SEC is probing sub-prime securities

Times Staff Writer

The Securities and Exchange Commission has launched about a dozen investigations related to securities backed by sub-prime mortgages, SEC Chairman Christopher Cox said Tuesday.

Cox disclosed the probes during a hearing of the House Financial Services Committee in which lawmakers peppered the SEC’s five commissioners with questions about their agency’s enforcement efforts and policies.

During the hearing, in response to a question from a lawmaker about collateralized loan obligations, Cox said the SEC enforcement staff had about “12 open investigations on issues such as this.”

Collateralized loan obligations, which have played a big role in financing the current private-equity boom, are securities backed by pools of bank loans made to companies.

After the hearing, Cox indicated that the SEC probes dealt with collateralized mortgage obligations, which have a similar structure and include securities backed by pools of sub-prime mortgages, which are made to people with poor credit or high debt levels. By increasing the availability of mortgages, such investments helped sustain the recent housing boom.


The 12 SEC cases “relate generally to sub-prime,” Cox said. He didn’t identify people or companies under investigation.

Mortgage-backed securities are facing increased scrutiny as rising defaults on sub-prime home loans generate losses on the complex investments. In the last week, two hedge funds run by Bear Stearns Cos. that heavily invested in sub-prime mortgage securities nearly collapsed.

Bear Stearns said Tuesday that it would lend $1.6 billion to one of the funds, half as much as the Wall Street firm said last week that it might lend. The company also said that contrary to speculation it wouldn’t provide financing to the other fund.

The problems at hedge funds show that “sensible and very specific rules” may be needed to protect investors and help the market recover, Rep.

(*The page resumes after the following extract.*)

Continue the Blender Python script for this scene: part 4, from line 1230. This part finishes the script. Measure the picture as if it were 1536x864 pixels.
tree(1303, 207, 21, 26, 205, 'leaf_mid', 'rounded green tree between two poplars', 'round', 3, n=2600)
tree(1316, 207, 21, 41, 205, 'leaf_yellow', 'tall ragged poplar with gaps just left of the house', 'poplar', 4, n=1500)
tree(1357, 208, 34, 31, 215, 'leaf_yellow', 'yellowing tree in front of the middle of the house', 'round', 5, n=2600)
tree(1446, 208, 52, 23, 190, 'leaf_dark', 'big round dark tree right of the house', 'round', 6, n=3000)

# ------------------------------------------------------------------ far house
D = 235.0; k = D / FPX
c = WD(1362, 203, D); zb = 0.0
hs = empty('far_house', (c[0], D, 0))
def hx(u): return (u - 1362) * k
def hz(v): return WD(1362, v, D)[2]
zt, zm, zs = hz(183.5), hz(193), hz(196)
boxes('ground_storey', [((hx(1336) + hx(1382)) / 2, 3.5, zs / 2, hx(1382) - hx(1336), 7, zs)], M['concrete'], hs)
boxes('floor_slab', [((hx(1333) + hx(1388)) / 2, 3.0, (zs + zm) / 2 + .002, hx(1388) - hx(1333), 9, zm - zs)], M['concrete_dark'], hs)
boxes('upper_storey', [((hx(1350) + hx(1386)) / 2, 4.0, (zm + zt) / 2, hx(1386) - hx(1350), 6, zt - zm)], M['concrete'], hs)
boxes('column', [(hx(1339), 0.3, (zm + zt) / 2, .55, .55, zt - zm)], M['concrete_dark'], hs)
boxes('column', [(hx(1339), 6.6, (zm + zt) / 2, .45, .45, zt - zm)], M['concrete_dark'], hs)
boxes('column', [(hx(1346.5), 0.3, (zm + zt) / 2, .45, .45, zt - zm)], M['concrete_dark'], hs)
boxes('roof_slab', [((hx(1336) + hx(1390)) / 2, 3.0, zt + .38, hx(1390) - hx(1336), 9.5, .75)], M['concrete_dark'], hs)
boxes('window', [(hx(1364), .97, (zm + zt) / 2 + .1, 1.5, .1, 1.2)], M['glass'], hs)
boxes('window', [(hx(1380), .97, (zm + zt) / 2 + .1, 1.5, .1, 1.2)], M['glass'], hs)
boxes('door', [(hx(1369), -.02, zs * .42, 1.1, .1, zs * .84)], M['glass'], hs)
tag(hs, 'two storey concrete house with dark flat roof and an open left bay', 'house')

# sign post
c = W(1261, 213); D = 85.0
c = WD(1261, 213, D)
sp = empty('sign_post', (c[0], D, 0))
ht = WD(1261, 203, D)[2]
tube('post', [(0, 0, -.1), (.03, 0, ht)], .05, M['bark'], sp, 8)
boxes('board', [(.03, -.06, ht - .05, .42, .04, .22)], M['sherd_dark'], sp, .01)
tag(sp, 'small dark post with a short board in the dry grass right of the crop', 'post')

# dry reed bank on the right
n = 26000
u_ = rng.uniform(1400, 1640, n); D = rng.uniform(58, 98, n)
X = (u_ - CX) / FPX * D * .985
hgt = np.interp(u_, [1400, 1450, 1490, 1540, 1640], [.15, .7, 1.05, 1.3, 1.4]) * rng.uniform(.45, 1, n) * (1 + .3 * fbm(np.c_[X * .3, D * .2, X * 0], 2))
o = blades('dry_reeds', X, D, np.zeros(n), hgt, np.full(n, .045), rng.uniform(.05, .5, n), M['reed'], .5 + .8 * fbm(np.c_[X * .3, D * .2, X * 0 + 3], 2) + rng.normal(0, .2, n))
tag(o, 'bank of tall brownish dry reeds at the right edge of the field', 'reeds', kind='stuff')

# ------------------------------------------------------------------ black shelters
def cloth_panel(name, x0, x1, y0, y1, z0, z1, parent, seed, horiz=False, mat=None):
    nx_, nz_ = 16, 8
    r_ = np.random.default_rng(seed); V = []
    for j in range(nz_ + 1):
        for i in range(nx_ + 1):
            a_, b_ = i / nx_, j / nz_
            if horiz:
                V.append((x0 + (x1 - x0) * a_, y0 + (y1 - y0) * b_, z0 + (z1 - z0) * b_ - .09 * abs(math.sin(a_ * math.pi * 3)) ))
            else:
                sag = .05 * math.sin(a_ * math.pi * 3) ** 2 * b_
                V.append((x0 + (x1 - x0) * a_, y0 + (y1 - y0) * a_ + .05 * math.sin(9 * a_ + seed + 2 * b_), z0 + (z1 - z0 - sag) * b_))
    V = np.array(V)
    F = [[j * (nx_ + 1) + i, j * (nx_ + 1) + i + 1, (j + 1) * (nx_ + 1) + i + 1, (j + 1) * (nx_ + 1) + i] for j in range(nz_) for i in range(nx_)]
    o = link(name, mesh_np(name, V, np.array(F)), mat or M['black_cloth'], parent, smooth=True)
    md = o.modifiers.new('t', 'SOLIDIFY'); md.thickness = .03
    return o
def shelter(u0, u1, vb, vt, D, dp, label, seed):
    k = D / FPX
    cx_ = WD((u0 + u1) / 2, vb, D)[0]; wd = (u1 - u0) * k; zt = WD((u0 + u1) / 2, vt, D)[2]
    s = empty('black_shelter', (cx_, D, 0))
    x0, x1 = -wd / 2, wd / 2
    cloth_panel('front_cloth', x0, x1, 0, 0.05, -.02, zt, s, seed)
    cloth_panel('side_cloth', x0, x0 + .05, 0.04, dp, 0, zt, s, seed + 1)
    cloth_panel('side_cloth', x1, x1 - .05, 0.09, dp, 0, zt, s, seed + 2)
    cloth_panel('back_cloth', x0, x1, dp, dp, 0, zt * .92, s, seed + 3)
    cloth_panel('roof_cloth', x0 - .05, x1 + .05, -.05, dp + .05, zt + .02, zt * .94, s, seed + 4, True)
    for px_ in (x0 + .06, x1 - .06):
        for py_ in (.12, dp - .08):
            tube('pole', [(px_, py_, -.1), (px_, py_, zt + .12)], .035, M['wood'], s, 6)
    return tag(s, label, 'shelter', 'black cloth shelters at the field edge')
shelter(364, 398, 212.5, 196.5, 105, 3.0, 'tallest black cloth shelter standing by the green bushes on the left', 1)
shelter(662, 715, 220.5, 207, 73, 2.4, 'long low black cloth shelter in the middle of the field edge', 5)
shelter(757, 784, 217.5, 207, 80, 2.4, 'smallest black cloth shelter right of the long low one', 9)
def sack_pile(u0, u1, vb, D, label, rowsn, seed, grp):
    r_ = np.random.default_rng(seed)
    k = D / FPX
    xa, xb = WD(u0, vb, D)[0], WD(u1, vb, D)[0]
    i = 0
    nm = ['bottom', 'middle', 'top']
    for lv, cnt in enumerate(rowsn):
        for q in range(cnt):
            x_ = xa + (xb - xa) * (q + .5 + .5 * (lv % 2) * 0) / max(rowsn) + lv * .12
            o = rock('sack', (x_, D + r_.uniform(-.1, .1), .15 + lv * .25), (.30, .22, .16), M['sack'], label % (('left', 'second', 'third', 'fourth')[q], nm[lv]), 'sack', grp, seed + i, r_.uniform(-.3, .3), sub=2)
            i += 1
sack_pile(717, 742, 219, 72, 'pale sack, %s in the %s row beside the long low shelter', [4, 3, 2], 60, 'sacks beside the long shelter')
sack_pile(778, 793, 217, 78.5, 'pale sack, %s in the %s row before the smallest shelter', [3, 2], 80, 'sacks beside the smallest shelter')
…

Barney Frank (D-Mass.), chairman of the House panel, told Bloomberg News after the panel’s hearing.

“Some of us have been talking about putting some liability on those who package and sell these mortgages, and we were told, ‘Don’t you dare do that. You’ll ruin our wonderful market,’ ” he said. “Well that wonderful market doesn’t look quite [as wonderful] today as maybe it did a couple of weeks ago.”

During the House hearing, Cox, a former Republican congressman from Orange County, sought to defuse a perception that the commission was divided on the question of how tough its financial sanctions should be for corporate misconduct. Thus far in 2007, he said, the SEC has imposed fines in nine cases. The agency’s record for cases with fines imposed in an entire year is 11.

Questions from lawmakers about the Sarbanes-Oxley corporate reform law, a response to the Enron Corp. and WorldCom Inc. accounting scandals, exposed at least one undercurrent of discord.

Critics call the requirements of the Enron-era law too costly, but supporters say its rules are essential protections for investors.

“Sarbanes-Oxley is not driving capital away,” said Commissioner Roel C. Campos, a Democrat. “It is attracting capital. It is a magnet for capital.”

But later, Paul S. Atkins, a Republican SEC member, said Sarbanes-Oxley was one of the factors “that helps to repel people from coming here.”



Times wire services were used in compiling this report.